Short task:
From the first line of the data below through the line holding "m = MB(); m.box(x", output each line exactly and leave the pictures out.

-------

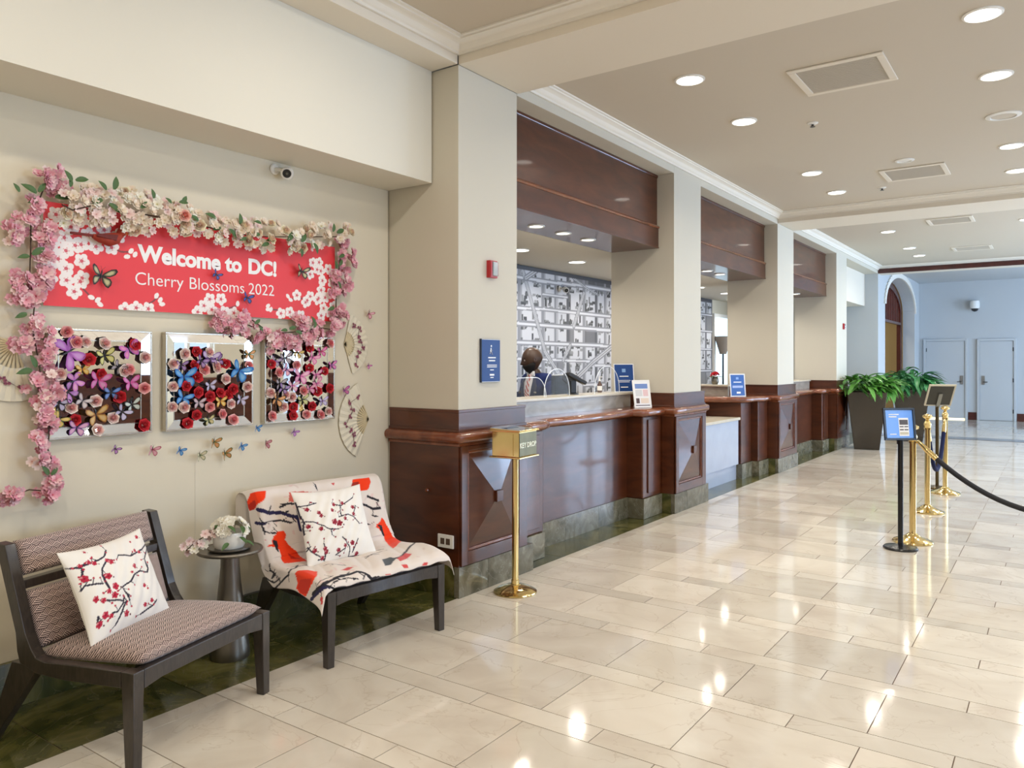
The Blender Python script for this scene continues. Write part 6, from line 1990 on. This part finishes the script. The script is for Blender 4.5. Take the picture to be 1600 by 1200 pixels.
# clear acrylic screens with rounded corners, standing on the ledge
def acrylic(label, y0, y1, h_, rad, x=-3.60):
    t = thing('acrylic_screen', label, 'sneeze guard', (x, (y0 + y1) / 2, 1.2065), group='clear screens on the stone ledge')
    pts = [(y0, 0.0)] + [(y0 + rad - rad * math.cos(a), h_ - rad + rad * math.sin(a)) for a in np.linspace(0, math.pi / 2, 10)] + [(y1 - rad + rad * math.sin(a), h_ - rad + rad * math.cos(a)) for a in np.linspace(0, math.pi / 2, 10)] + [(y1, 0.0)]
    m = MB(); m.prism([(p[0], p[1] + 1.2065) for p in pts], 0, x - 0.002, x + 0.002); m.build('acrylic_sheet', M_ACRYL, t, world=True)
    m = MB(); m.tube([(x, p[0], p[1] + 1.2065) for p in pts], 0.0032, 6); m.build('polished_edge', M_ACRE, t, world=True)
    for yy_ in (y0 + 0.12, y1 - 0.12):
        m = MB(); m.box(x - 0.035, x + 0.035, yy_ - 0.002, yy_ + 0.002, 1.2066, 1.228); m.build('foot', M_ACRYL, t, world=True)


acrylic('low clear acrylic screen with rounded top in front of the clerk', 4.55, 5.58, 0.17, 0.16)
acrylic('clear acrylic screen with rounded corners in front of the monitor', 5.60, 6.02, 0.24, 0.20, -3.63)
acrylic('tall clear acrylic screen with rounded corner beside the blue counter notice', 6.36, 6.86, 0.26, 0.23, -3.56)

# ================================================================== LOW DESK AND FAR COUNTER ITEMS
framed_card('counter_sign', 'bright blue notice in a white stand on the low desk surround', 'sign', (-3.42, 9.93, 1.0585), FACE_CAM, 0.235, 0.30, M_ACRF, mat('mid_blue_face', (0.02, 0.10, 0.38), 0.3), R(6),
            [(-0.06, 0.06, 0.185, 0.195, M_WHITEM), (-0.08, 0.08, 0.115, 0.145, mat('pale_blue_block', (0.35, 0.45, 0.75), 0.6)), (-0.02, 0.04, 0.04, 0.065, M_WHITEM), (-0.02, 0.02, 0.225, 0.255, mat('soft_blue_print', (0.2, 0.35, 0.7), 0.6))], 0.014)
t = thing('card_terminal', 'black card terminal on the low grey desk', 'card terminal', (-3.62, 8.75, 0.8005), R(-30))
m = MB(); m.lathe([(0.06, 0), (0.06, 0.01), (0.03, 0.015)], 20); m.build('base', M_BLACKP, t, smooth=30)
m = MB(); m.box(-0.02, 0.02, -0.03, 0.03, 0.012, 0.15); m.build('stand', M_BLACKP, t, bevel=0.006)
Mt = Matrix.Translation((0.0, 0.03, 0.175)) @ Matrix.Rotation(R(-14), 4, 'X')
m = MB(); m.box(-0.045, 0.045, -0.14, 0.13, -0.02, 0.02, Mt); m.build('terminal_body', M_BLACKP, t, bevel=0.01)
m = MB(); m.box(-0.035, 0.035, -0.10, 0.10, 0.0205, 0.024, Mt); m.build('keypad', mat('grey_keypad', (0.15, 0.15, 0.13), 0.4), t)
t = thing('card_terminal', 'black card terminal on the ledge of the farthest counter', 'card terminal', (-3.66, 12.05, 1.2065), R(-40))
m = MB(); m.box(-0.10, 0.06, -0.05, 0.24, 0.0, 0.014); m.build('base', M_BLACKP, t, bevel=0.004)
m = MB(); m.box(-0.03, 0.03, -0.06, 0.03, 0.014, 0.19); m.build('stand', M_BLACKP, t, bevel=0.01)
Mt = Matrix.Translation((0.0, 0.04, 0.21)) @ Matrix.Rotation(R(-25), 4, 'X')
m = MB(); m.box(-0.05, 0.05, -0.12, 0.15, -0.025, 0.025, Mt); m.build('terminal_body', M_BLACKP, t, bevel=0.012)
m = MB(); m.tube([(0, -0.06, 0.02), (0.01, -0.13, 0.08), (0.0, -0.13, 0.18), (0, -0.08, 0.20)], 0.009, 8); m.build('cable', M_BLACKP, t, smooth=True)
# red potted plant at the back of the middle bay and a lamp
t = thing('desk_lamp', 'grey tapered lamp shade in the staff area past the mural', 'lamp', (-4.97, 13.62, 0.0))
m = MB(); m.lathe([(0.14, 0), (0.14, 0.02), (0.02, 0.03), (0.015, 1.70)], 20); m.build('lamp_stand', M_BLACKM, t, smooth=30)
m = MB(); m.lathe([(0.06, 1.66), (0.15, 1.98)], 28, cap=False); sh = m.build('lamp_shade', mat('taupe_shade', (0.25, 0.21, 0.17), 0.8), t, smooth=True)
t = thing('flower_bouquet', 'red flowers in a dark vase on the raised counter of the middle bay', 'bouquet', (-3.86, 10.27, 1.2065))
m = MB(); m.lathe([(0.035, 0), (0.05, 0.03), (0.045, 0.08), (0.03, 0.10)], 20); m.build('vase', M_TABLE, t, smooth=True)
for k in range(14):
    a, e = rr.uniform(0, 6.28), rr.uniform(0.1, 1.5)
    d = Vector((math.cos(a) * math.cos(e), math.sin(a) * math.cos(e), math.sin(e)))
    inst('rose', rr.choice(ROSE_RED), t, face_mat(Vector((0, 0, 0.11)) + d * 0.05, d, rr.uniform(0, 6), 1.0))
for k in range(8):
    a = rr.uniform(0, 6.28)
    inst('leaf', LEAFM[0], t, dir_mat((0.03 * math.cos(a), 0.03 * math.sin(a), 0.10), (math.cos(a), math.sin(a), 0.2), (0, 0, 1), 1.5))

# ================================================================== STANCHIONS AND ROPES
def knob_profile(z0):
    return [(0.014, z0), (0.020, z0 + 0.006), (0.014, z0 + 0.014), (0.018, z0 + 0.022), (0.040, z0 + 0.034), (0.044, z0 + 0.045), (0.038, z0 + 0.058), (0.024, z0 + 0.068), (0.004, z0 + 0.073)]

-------

Full solution:
The Blender Python script for this scene continues. Write part 6, from line 1990 on. This part finishes the script. The script is for Blender 4.5. Take the picture to be 1600 by 1200 pixels.
# clear acrylic screens with rounded corners, standing on the ledge
def acrylic(label, y0, y1, h_, rad, x=-3.60):
    t = thing('acrylic_screen', label, 'sneeze guard', (x, (y0 + y1) / 2, 1.2065), group='clear screens on the stone ledge')
    pts = [(y0, 0.0)] + [(y0 + rad - rad * math.cos(a), h_ - rad + rad * math.sin(a)) for a in np.linspace(0, math.pi / 2, 10)] + [(y1 - rad + rad * math.sin(a), h_ - rad + rad * math.cos(a)) for a in np.linspace(0, math.pi / 2, 10)] + [(y1, 0.0)]
    m = MB(); m.prism([(p[0], p[1] + 1.2065) for p in pts], 0, x - 0.002, x + 0.002); m.build('acrylic_sheet', M_ACRYL, t, world=True)
    m = MB(); m.tube([(x, p[0], p[1] + 1.2065) for p in pts], 0.0032, 6); m.build('polished_edge', M_ACRE, t, world=True)
    for yy_ in (y0 + 0.12, y1 - 0.12):
        m = MB(); m.box(x - 0.035, x + 0.035, yy_ - 0.002, yy_ + 0.002, 1.2066, 1.228); m.build('foot', M_ACRYL, t, world=True)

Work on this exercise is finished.